The Secret to a Greener, Longer-Lasting Battery Is Blue – by David Stringer (Bloomberg News – September 22, 2020)

https://www.bloombergquint.com/

(Bloomberg Businessweek) — A material that gave a vibrant blue to the foaming breaks of the famous Japanese print The Great Wave off Kanagawa and instilled the same color in works by Picasso and Monet is being used today for an entirely different but equally creative task: keeping energy-hungry U.S. data centers running.

Prussian blue, the pigment developed by a Berlin color maker in the early 18th century, is a key component in batteries made with sodium rather than lithium, which are intended for industries other than electric vehicles.

“It’s been used as a pigment, as a dyestuff, and has been a consumer product for centuries,” says Colin Wessells, chief executive officer of Natron Energy Inc., in Santa Clara, Calif., the battery maker behind the technology.

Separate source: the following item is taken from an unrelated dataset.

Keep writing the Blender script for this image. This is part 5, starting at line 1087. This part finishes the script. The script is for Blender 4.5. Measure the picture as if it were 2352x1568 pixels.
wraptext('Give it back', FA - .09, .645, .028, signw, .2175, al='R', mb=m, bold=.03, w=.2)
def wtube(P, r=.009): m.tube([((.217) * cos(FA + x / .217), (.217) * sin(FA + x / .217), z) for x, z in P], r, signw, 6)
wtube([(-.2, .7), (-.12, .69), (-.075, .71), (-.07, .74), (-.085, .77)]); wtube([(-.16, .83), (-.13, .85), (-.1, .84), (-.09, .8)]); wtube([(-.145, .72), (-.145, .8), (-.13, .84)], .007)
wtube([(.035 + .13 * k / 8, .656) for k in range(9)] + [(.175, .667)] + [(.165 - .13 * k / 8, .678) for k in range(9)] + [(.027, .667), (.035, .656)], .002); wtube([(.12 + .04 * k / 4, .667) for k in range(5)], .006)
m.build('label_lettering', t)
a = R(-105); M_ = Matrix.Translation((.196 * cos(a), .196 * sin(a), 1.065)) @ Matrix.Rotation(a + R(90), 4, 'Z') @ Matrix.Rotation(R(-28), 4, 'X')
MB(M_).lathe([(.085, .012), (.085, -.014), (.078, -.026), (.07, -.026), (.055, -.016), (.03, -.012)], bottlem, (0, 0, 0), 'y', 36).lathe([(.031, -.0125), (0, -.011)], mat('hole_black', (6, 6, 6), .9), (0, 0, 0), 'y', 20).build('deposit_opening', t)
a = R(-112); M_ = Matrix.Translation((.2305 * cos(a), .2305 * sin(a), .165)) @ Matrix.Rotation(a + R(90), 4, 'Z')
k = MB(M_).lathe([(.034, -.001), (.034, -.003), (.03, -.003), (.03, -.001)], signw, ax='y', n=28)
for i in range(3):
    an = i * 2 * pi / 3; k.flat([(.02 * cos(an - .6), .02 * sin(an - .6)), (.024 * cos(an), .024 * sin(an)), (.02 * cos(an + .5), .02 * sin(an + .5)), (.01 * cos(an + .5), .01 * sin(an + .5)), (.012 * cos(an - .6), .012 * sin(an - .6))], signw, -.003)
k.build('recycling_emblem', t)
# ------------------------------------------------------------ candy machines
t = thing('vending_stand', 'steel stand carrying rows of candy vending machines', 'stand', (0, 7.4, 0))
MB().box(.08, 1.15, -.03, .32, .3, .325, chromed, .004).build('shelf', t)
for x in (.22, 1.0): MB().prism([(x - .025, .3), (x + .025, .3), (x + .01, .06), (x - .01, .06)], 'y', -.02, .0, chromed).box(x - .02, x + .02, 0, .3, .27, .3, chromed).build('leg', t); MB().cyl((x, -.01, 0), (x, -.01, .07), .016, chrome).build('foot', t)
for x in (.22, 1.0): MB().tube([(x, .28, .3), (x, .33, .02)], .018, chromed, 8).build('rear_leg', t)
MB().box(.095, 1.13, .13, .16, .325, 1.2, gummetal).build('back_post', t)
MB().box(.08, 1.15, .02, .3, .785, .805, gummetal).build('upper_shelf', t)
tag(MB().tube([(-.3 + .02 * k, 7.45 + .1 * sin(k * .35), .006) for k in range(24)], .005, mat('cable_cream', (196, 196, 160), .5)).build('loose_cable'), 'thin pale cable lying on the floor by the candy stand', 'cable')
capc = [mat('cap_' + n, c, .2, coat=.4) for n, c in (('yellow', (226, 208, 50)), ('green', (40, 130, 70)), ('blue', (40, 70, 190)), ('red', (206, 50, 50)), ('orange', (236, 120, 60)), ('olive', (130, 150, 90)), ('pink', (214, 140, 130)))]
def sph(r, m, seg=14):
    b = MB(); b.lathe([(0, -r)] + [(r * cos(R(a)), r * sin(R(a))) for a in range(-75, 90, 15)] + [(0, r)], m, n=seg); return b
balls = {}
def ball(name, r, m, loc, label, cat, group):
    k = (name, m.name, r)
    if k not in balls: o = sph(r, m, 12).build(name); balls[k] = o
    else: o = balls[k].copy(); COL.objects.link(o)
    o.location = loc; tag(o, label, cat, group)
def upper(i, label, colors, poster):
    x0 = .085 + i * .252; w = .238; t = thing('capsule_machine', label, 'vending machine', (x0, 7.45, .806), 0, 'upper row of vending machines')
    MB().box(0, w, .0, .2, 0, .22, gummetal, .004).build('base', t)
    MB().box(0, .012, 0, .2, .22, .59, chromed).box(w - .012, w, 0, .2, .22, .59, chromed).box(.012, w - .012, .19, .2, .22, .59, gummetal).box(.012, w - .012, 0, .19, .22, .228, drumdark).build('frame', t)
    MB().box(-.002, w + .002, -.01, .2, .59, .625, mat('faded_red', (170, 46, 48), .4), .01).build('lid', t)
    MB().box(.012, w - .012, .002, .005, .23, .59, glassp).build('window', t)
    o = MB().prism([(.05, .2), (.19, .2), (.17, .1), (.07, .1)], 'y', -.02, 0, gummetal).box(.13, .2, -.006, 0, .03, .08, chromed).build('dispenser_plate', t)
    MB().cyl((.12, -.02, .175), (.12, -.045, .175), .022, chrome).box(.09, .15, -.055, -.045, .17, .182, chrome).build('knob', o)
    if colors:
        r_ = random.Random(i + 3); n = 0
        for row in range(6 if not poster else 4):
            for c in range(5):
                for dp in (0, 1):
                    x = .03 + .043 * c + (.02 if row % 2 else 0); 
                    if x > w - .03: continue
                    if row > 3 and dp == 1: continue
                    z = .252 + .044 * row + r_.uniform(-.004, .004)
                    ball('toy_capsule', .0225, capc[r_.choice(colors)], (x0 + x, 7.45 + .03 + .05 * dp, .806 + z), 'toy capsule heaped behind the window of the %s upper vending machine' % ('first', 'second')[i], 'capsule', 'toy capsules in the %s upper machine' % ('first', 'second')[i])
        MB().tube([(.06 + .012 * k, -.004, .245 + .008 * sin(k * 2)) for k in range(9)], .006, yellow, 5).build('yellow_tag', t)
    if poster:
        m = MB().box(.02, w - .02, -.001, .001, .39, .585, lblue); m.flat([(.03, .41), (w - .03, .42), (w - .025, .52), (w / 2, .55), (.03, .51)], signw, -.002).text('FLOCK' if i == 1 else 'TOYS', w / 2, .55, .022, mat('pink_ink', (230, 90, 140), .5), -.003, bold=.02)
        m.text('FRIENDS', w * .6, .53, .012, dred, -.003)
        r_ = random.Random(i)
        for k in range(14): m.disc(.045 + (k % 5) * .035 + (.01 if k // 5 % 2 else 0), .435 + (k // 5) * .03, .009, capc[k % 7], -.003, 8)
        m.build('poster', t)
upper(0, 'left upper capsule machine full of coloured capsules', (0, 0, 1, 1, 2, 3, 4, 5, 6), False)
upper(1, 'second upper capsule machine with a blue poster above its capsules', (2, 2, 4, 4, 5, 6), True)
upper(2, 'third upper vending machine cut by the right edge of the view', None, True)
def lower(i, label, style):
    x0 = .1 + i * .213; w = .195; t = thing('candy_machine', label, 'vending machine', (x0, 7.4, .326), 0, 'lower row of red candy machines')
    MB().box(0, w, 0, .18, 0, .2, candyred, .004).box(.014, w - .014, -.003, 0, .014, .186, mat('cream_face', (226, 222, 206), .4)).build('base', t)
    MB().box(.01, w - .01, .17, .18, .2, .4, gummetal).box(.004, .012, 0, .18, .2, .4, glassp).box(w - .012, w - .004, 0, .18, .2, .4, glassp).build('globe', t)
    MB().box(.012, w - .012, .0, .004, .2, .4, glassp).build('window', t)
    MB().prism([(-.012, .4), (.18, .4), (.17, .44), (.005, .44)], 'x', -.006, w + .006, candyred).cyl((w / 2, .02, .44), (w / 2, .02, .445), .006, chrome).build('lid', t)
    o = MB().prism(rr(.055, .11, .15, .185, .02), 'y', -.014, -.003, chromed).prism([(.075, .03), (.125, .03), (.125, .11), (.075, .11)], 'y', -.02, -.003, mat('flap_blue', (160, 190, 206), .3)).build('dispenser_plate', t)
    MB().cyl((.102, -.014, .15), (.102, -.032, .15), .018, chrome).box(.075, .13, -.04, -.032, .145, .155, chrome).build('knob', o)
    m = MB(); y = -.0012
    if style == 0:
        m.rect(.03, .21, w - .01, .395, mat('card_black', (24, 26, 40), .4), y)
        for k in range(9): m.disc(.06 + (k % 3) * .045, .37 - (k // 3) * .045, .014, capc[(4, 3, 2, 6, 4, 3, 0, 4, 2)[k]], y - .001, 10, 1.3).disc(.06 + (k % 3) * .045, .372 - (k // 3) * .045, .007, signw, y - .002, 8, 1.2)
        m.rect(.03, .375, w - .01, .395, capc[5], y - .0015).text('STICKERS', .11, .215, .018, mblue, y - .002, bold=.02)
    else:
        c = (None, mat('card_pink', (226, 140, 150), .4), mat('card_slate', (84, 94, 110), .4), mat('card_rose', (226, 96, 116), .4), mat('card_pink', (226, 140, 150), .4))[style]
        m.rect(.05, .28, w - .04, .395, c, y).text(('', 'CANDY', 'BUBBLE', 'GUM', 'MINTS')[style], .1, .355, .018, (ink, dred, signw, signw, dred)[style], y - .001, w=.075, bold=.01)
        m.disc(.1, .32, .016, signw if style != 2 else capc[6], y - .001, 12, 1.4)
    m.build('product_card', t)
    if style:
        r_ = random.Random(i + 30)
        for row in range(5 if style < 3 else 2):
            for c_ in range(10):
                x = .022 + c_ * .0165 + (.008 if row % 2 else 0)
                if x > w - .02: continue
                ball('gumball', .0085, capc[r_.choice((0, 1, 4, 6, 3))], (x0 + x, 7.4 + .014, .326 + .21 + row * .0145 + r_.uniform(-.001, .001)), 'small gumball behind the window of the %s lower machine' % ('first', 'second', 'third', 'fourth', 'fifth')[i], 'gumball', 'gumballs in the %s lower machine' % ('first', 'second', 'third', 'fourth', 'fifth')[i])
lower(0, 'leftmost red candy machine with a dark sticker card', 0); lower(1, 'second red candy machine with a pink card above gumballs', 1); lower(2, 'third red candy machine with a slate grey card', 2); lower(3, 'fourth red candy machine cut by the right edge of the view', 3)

“It also turns out to be excellent at storing sodium ions,” he says, resulting in a battery with high power and long cycle life. Lithium-ion batteries have become ubiquitous in the past three decades, used in smartphones and electric vehicles—including automobiles from the likes of Tesla and Volkswagen, as well as buses from BYD—and to store renewable energy from solar or wind plants.